Another tactic is to inject malicious logic into the build scripts themselves. Many teams use YAML files, Bash scripts, or Dockerfiles in their pipeline. A small tweak in a Dockerfile could cause the container to reach out to an attacker-controlled server during build time. Or you could add a step that silently uploads built artifacts to a third-party storage service. Since no shell was dropped, most endpoint detection tools won’t even blink.
One of the most interesting aspect of this attack style is how invisible it can be. The red team operator never needs to establish a network beacon, never needs to touch an endpoint after the initial compromise, and never needs to write malware in the traditional sense. They simply live off the land, leveraging the tools and automation the developers already use every day.
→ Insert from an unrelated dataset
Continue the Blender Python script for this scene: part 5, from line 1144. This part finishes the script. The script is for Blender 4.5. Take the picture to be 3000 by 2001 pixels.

Defending against this type of attack is difficult because pipelines are complex and often not well-audited. Code reviews can help, but they’re not foolproof — especially when reviewing minor-looking changes in a large code-base.
Here’s a simple lab you can use to see this attack in action. Do try it out.
Red Team Notes
CI/CD pipelines provide an effective means to quietly hijack trusted systems like. These pipelines, often full of secrets and access to production, can be compromised via small code changes or script tweaks after phishing a developer or stealing access tokens.